Market players said risk appetite was slightly higher

compared to last week as there have been discussions about

ending the conflict, or some resolution on how to end it.

"The trend that we saw last week is just reversing a little

bit as the market is just trying to figure out, where do we go

from here, almost like a little bit of a recalibration," said

Jim Barnes, director of fixed income at Bryn Mawr Trust in

Berwyn, Pennsylvania.

U.S. officials responding to economic uncertainty over high

oil prices predicted on Sunday that the U.S.-Israeli war on Iran

would end within weeks and that a drop in energy costs would

follow, despite Iran's assertion that it remains "stable and

strong" and ready to defend itself.

President Donald Trump also called for a coalition of

nations to help reopen the vital Strait of Hormuz and warned

that the NATO alliance faces a "very bad" future if its members

fail to come to Washington's aid.

"The bond market is not baking in the permanent impairment

of the Strait of Hormuz being shut off for a prolonged period or

a permanent hit to oil infrastructure," said Ali Hassan,

portfolio manager at Thornburg Investment Management in Santa

Fe, New Mexico.

He said, "There is no reason in my mind why the market is so

optimistic that there is an easy off-ramp to the conflict."

U.S. 30-year yields also slid, down 4.6 bps at 4.862%

US30YT=RR, on pace for the biggest daily pullback since February

12.

FLATTER YIELD CURVE

The yield curve was flatter on the day, with the gap between

two-year and 10-year yields narrowing to 54.20 bps US2US10=TWEB

from 55.8 bps late on Friday.

The curve showed a bull flattening pattern in which long

term interest rates are falling faster than short-dated ones.

The move largely reflected expectations that the Fed may not cut

interest rates as aggressively as previously thought due to the

inflationary impact of the recent surge in oil prices.

With inflation rearing its ugly head again, U.S. rate

futures have priced in just one Fed cut this year, or about 24

bps, from 55 bps before the war, according to LSEG estimates.

The Fed is set to meet this week, with investors keen to

hear the U.S. central bank's outlook on the economy and interest

rates in the midst of the ongoing conflict.

Inflation swaps, a gauge of the outlook for future consumer

prices, saw a spike to a nearly five-month peak of roughly 3%

in one-year maturities last week.

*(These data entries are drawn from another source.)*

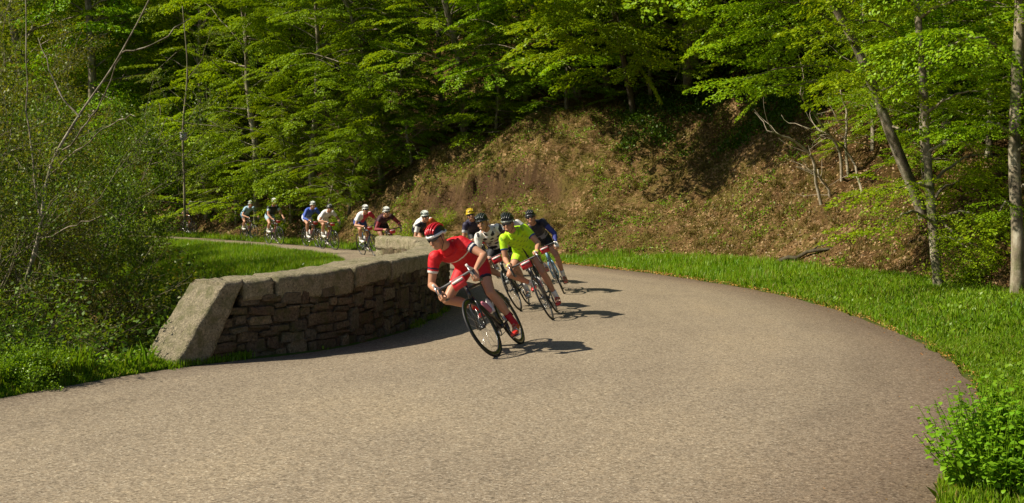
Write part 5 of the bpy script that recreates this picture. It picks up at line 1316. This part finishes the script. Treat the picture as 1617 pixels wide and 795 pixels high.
# orange
def jo(s, y, n, a): return np.where((a > .05) & (y < 0), 1, np.where(n > .05, 1, np.where(y > .02, 2, 0)))
rider(-1.42, 23.6, .45, -.9, 20, 'bicycle hidden behind the far curve of the wall', 'cyclist in black, orange and white with a white helmet, just above the far wall coping', dict(),
      dict(torso=16, grip=('drop', 'drop'), jersey=([(.02, .02, .03), WHT, (.62, .13, .03)], jo), helmet=((.72, .8, .74), (.03, .05, .04)), head_roll=R(-10), lod=1, sleeve=.6), crank=80)
FAR = [(-2.72, 26.9, .5, -.86, 14, (.05, .012, .02), (.25, .03, .04), (.80, .82, .76), 36, 'hood', 'cyclist in a dark maroon jersey and white helmet passing the end of the wall', 'maroon clad rider', (.05, .02, .02), 120, BLK, 1.5),
       (-3.62, 29.4, .5, -.86, 12, (.72, .72, .72), (.5, .03, .06), (.8, .82, .78), 38, 'hood', 'cyclist in red, white and blue leaning round the end of the wall, white helmet', 'red, white and blue clad rider', (.02, .06, .1), 70, (.05, .08, .3), .55),
       (-5.30, 33.0, .56, -.83, 5, (.72, .72, .72), (.78, .78, .78), (.06, .07, .06), 36, 'hood', 'cyclist all in white with a dark helmet on the far road', 'rider in white on the far road', (.05, .05, .05), 60, (.7, .7, .7), .55),
       (-6.15, 34.9, .56, -.83, 5, (.06, .12, .50), (.2, .4, .5), (.75, .8, .75), 44, 'hood', 'cyclist in a bright blue long sleeved jersey and white shorts on the far road', 'rider in bright blue', (.05, .05, .05), 20, (.6, .65, .75), 1.5),
       (-7.75, 36.8, .6, -.8, 4, (.015, .02, .025), (.45, .6, .72), (.8, .82, .76), 56, 'hood', 'cyclist in a black jersey riding upright with a white helmet on the far road', 'rider in black on the far road', (.04, .04, .04), 100, (.35, .5, .6), .55),
       (-9.40, 40.2, .62, -.78, 4, (.34, .52, .70), (.10, .22, .30), (.75, .82, .75), 44, 'hood', 'cyclist in a pale blue jersey, leftmost of those clear of the branches', 'rider in pale blue', (.04, .04, .04), 110, (.1, .2, .3), .55),
       (-12.9, 44.6, .66, -.75, 3, (.72, .70, .74), (.04, .04, .05), (.6, .6, .55), 40, 'hood', 'cyclist with a white back half hidden behind the first branches', 'rider with the white back behind the branches', (.04, .04, .04), 60, BLK, .55),
       (-15.5, 47.6, .68, -.73, 3, (.45, .75, .02), (.45, .75, .02), (.45, .7, .1), 48, 'hood', 'cyclist in neon yellow seen through the tangle of branches', 'rider in neon yellow behind the branches', (.04, .04, .04), 80, BLK, .55),
       (-17.4, 49.6, .68, -.73, 3, (.6, .68, .65), (.1, .2, .2), (.7, .7, .7), 40, 'hood', 'cyclist in pale grey-green behind the branches, left of the neon yellow one', 'rider in pale grey-green behind the branches', (.04, .04, .04), 20, BLK, .55)]
for k, (fx, fy, hx, hy, ln_, c1, c2, hc_, to_, gr_, pl, bl, fr, ck, shc_, slv) in enumerate(FAR):
    ft = (lambda s, y, n, a: np.where((a > .25) | (s < .15), 1, 0)) if k != 1 else (lambda s, y, n, a: np.where((y > -.05) & (n < .05), 1, 0))
    if k == 3: ft = lambda s, y, n, a: np.where((s > .45) & (s < .53), 1, 0)
    rider(fx, fy, hx, hy, ln_, 'racing bicycle under the ' + bl, pl, dict(frame=fr, plate=k < 5), dict(torso=to_ - 17, grip=(gr_, gr_), jersey=([c1, c2], ft), shorts=([shc_], None), helmet=(hc_, (.1, .1, .1)), lod=2 if k > 0 else 1, sleeve=slv, glasses=k < 3, sock=WHT, shoe=(WHT, BLK), head_roll=R(-ln_ * .5), twist=(-1) ** k * .4), crank=ck, zoff=-.01)

# ------------------------------------------------------------------ leafy plant at the lower right corner, small details
rng = np.random.default_rng(105); random.seed(105)
def leaf_unit(name, r_, mat):
    """broad herb leaf, creased along the midrib, base at the origin, growing +x, about 1 long"""
    n = 5; V = []; F = []
    for i in range(n + 1):
        u = i / n; w_ = .40 * math.sin(math.pi * (u * .88 + .08)) ** .8 if 0 < i < n else (.05 if i == 0 else .0)
        z = .10 * math.sin(u * 2.4) - .30 * u * u
        V += [(u, -w_, z + .10 * w_ + r_.normal(0, .01)), (u, 0, z - .02), (u, w_, z + .10 * w_ + r_.normal(0, .01))]
    for i in range(n):
        a = i * 3; F += [(a, a + 3, a + 4, a + 1), (a + 1, a + 4, a + 5, a + 2)]
    return MB().add(V, F).mesh(name, mat, True)
LU = [leaf_unit('leaf', rng, M['herb']) for _ in range(6)]
t = empty('leafy_plant', (2.60, 5.80, hz(2.60, 5.80))); tag(t, 'bushy bright green plant with broad leaves at the lower right corner', 'plant')
wood = MB(); cnt = 0; tipsl = []
for k in range(210):
    a = rng.uniform(0, 6.28); rr = rng.uniform(0, .44); b0 = np.array([math.cos(a) * rr * .5, math.sin(a) * rr * .5, 0])
    hh = rng.uniform(.36, .60) * (1 - .45 * (rr / .5) ** 2)
    P = wander(b0, (math.cos(a) * rr * 1.5, math.sin(a) * rr * 1.5, 1), hh / .95, 6, .05)
    wood.tube(P, list(np.linspace(.004, .002, 7)), 4, cap=False)
    for q in range(2, 7):
        for s_ in (0, 1, 2): tipsl.append((P[q] + rng.normal(0, .012, 3), a + q * 1.57 + s_ * 2.1 + rng.normal(0, .4), q))
wood.obj('stem', M['herb'], t)
rng.shuffle(tipsl)
tipsl = sorted(tipsl, key=lambda q: -(q[0][2] - q[0][1] * .6))
J = MB()
for i, (p_, a, q) in enumerate(tipsl):
    sz = rng.uniform(.022, .042) * (1.1 if q < 6 else .85); e = Euler((rng.normal(0, .25), rng.uniform(-.25, .45), a)); me = LU[rng.integers(6)]
    if i < 290: link('leaf', me, t, tuple(p_), e, (sz, sz, sz))
    else:
        Mx = Matrix.Translation(Vector(p_)) @ e.to_matrix().to_4x4() @ Matrix.Diagonal((sz, sz, sz, 1)); J.add([tuple(Mx @ v.co) for v in me.vertices], [tuple(f.vertices) for f in me.polygons])
tag(J.obj('foliage', M['herb'], t), kind='stuff')
# small broadleaf weeds dotted in the near verge
x, y = zone(900, 2.4, 7.5, 5.5, 16, lambda x, y, to, ti: (to > .12) & (to < 2.2) & (fbm(x * 1.2, y * 1.2, 2, 87) > .12)); clumps(x, y, 12, .05, .05, 'herb', 'verge_weeds', .09)
# fallen wood on the bank
for (x0, y0, x1, y1, d, r_, lb) in [(836, 238, 870, 182, 31, .035, 'pale dead pole lying on the bank below the trees'), (1228, 418, 1322, 398, 24.0, .05, 'dark fallen branch lying in dead leaves at the foot of the bank')]:
    def onground(xp, yp):
        for dd in np.arange(14, 60, .1):
            q = px(xp, yp, dd)
            if hz(q[0], q[1]) >= q[2]: return q
        return px(xp, yp, d)
    a = onground(x0, y0) + (0, 0, .06); b = onground(x1, y1) + (0, 0, .08)
    m = MB(); P = [a + (b - a) * u + (rng.normal(0, .03, 3) if 0 < u < 1 else 0) for u in np.linspace(0, 1, 7)]; m.tube(P, list(np.linspace(r_, r_ * .5, 7)), 7)
    m.tube(wander(P[3], (b - a) / np.linalg.norm(b - a) + (.3, -.3, .4), .6, 4, .2), list(np.linspace(r_ * .5, .006, 5)), 5)
    tag(m.obj('fallen_branch', M['bark' if r_ < .04 else 'darkbark']), lb, 'branch')
# small grey box on a thin trunk at the left
feature_tree('sapling', tuple(px(292, 352, 27)), [(292, 360, 27, .035), (291, 290, 27, .03), (289, 200, 27.1, .026), (296, 110, 27.2, .02), (288, 10, 27.3, .01)],
  [[(291, 250, 27), (320, 215, 26.6), (345, 190, 26.3), dict(sz=(.3, .5), r0=.012)], [(289, 180, 27.1), (260, 150, 26.8), (240, 110, 26.5), dict(sz=(.3, .6), r0=.012)], [(294, 130, 27.2), (320, 90, 27), (335, 40, 26.8), dict(sz=(.3, .6), r0=.012)]],
  'thin trunk carrying a small grey box, before the dark wood', None, mat='willow', seg=7, bk='twig')
q = px(290, 216, 26.85); m = MB(); m.box((0, 0, 0), (.075, .05, .085)); m.box((0, -.006, .092), (.09, .065, .008))
o = m.obj('nest_box', simple('weathered_grey_board', (.48, .46, .42), .8)); o.location = q; tag(o, 'small weathered grey box fixed to the thin trunk on the left', 'nest box')
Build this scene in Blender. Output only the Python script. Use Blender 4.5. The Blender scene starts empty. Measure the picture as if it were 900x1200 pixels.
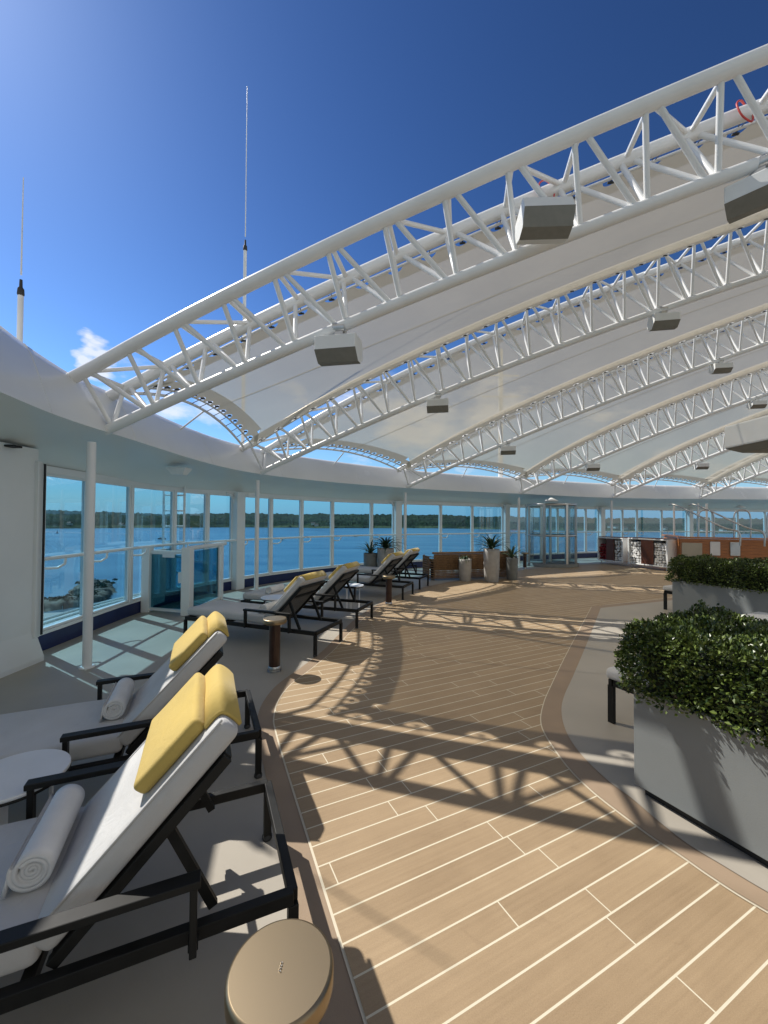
import bpy, bmesh, math, random
from mathutils import Vector, Matrix, noise
random.seed(7)
R = math.radians
sc = bpy.context.scene
col = sc.collection
PI = math.pi

# ------------------------------------------------------------------ camera model (also used to turn sight lines into ground points)
F, HZ, ROLL, H = 475.0, 609.0, 0.006, 1.6
PITCH = math.atan((HZ - 600) / F)

def ray(x, y):
    u, v = x - 450.0, 600.0 - y
    c, s = math.cos(ROLL), math.sin(ROLL)
    u2, v2 = u * c - v * s, u * s + v * c
    cp, sp = math.cos(PITCH), math.sin(PITCH)
    return Vector((u2, F * cp - v2 * sp, F * sp + v2 * cp))

def gnd(x, y, z=0.0):
    r = ray(x, y)
    t = (z - H) / r.z
    return Vector((r.x * t, r.y * t, z))

# ------------------------------------------------------------------ materials
def mat(name, color=(.8, .8, .8), rough=.5, metal=0.0, var=0.0, vscale=6.0, bump=0.0, bscale=40.0, spec=.5, stretch=None):
    m = bpy.data.materials.new(name); m.use_nodes = True
    nt = m.node_tree; b = nt.nodes['Principled BSDF']
    b.inputs['Base Color'].default_value = (*color, 1)
    b.inputs['Roughness'].default_value = rough
    b.inputs['Metallic'].default_value = metal
    b.inputs['Specular IOR Level'].default_value = spec
    tc = nt.nodes.new('ShaderNodeTexCoord')
    src = tc.outputs['Object']
    if stretch:
        mp = nt.nodes.new('ShaderNodeMapping'); mp.inputs['Scale'].default_value = stretch
        nt.links.new(src, mp.inputs['Vector']); src = mp.outputs['Vector']
    if var:
        n = nt.nodes.new('ShaderNodeTexNoise'); n.inputs['Scale'].default_value = vscale; n.inputs['Detail'].default_value = 6
        r = nt.nodes.new('ShaderNodeValToRGB')
        r.color_ramp.elements[0].position = .3; r.color_ramp.elements[1].position = .72
        r.color_ramp.elements[0].color = tuple(max(0, c * (1 - var)) for c in color) + (1,)
        r.color_ramp.elements[1].color = tuple(min(1, c * (1 + var * .6)) for c in color) + (1,)
        nt.links.new(src, n.inputs['Vector']); nt.links.new(n.outputs['Fac'], r.inputs['Fac'])
        nt.links.new(r.outputs['Color'], b.inputs['Base Color'])
        rr = nt.nodes.new('ShaderNodeMapRange'); rr.inputs['To Min'].default_value = rough * .8; rr.inputs['To Max'].default_value = min(1, rough * 1.25)
        nt.links.new(n.outputs['Fac'], rr.inputs['Value']); nt.links.new(rr.outputs['Result'], b.inputs['Roughness'])
    if bump:
        n2 = nt.nodes.new('ShaderNodeTexNoise'); n2.inputs['Scale'].default_value = bscale; n2.inputs['Detail'].default_value = 4
        bp = nt.nodes.new('ShaderNodeBump'); bp.inputs['Strength'].default_value = bump; bp.inputs['Distance'].default_value = .01
        nt.links.new(src, n2.inputs['Vector']); nt.links.new(n2.outputs['Fac'], bp.inputs['Height']); nt.links.new(bp.outputs['Normal'], b.inputs['Normal'])
    return m

def woven(name, color, rough=.9, scale=420, var=.12):
    m = mat(name, color, rough, var=var, vscale=3, bump=.25, bscale=scale)
    nt = m.node_tree; b = nt.nodes['Principled BSDF']; b.inputs['Sheen Weight'].default_value = .15
    n = nt.nodes.new('ShaderNodeTexNoise'); n.inputs['Scale'].default_value = 7; n.inputs['Detail'].default_value = 3; n.inputs['Distortion'].default_value = 1.2
    tc = next(q for q in nt.nodes if q.type == 'TEX_COORD'); b2 = nt.nodes.new('ShaderNodeBump'); b2.inputs['Strength'].default_value = .35; b2.inputs['Distance'].default_value = .02
    nt.links.new(tc.outputs['Object'], n.inputs['Vector']); nt.links.new(n.outputs['Fac'], b2.inputs['Height'])
    b1 = next(q for q in nt.nodes if q.type == 'BUMP' and q != b2); nt.links.new(b2.outputs[0], b1.inputs['Normal'])
    return m

M = {}
M['white'] = mat('white_paint', (.78, .79, .78), .35, var=.06, vscale=1.5)
M['whitetube'] = mat('white_steel_paint', (.8, .8, .79), .3, var=.07, vscale=3)
M['ringwhite'] = mat('white_fairing_paint', (.76, .77, .77), .25, var=.07, vscale=.8)
M['soffit'] = mat('pale_green_white_paint', (.71, .72, .68), .3, var=.05, vscale=.8)
M['black'] = mat('black_aluminium', (.012, .012, .011), .5, var=.25, vscale=20, spec=.28)
M['fabric'] = woven('light_grey_cushion_fabric', (.56, .555, .545))
M['panelfab'] = woven('dark_taupe_back_fabric', (.07, .065, .055))
M['yellow'] = woven('mustard_yellow_fabric', (.56, .405, .105), var=.12)
M['towel'] = mat('white_towelling', (.78, .78, .77), .95, var=.06, vscale=10, bump=.5, bscale=500)
M['bronze'] = mat('brushed_bronze_metal', (.32, .25, .16), .40, 1.0, bump=.02, bscale=900)
M['steel'] = mat('brushed_steel', (.55, .55, .54), .3, 1.0, var=.1, vscale=20)
M['walnut'] = mat('dark_walnut', (.045, .018, .010), .35, var=.5, vscale=12, stretch=(8, 8, .8))
M['tabletop'] = mat('white_laminate', (.74, .75, .76), .35, var=.05, vscale=5)
M['planter'] = mat('grey_planter_paint', (.205, .222, .225), .45, var=.07, vscale=2.5, bump=.05, bscale=120)
M['dark'] = mat('dark_shadow_plinth', (.015, .015, .015), .7)
M['navy'] = mat('navy_blue_kerb_paint', (.012, .022, .10), .35, var=.2, vscale=4)
M['stone'] = mat('grey_cast_stone', (.40, .385, .36), .8, var=.16, vscale=9, bump=.2, bscale=60)
M['darkstone'] = mat('dark_grey_cast_stone', (.20, .21, .20), .8, var=.18, vscale=9, bump=.2, bscale=60)
M['rattan'] = mat('brown_rattan', (.27, .155, .07), .6, var=.4, vscale=40)
M['wood'] = mat('varnished_teak', (.42, .165, .055), .35, var=.35, vscale=5, stretch=(1, 1, 18))
M['rope'] = mat('dark_lacing_rope', (.04, .04, .04), .7)
M['spkgrey'] = mat('grey_speaker_grille', (.22, .215, .19), .6, var=.1, vscale=20)
M['spkwhite'] = mat('white_speaker_case', (.74, .745, .73), .4, var=.05)
M['red'] = mat('red_cable', (.5, .05, .04), .5)
M['darkred'] = mat('dark_red_towelling', (.22, .02, .025), .95, bump=.6, bscale=200)
M['soil'] = mat('dark_soil', (.03, .02, .015), .95)
M['bark'] = mat('brown_twigs', (.06, .04, .025), .9)
M['beige'] = mat('beige_panel', (.42, .38, .30), .4, var=.15, vscale=3)
M['darkwood'] = mat('reddish_wood_panel', (.12, .04, .02), .4, var=.35, vscale=8, stretch=(1, 1, 8))
M['rock'] = mat('grey_brown_rock', (.19, .165, .13), .95, var=.65, vscale=.5)
M['conc'] = mat('pale_quay_concrete', (.42, .41, .38), .9, var=.15, vscale=.1)
M['roofred'] = mat('house_roof', (.16, .09, .07), .8)
M['housewall'] = mat('house_wall', (.6, .57, .52), .8)
M['boatdark'] = mat('dark_boat_hull', (.03, .04, .05), .5)
M['boatwhite'] = mat('white_boat_hull', (.75, .75, .75), .4)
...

This suggested

that investors believe that the consumer price index will

average about 3% over the next 12 months, higher than the 2.4%

year-on-year CPI reading for February.

On Monday, that inflation measure slipped to 2.9% with the

drop in oil prices.

Against the backdrop, U.S. economic data remained solid,

with Treasury yields earlier extending their rise.

U.S. factory production increased modestly in February as

manufacturing remained constrained by tariffs on imports and the

conflict in the Middle East could raise operating costs.

Manufacturing output rose 0.2% last month after an upwardly

revised 0.8% gain in January, the Federal Reserve said.

Other data on Monday showed sentiment among single-family

homebuilders nudging up in March. The National Association of

Home Builders/Wells Fargo Housing Market index increased one

point to 38 in March, remaining below the 50 break-even point

for 23 straight months.

The slight improvement in sentiment likely reflected lower

mortgage rates at the start of the year after Trump ordered

government-backed mortgage firms Fannie Mae and Freddie Mac to

expand purchases of mortgage-backed securities.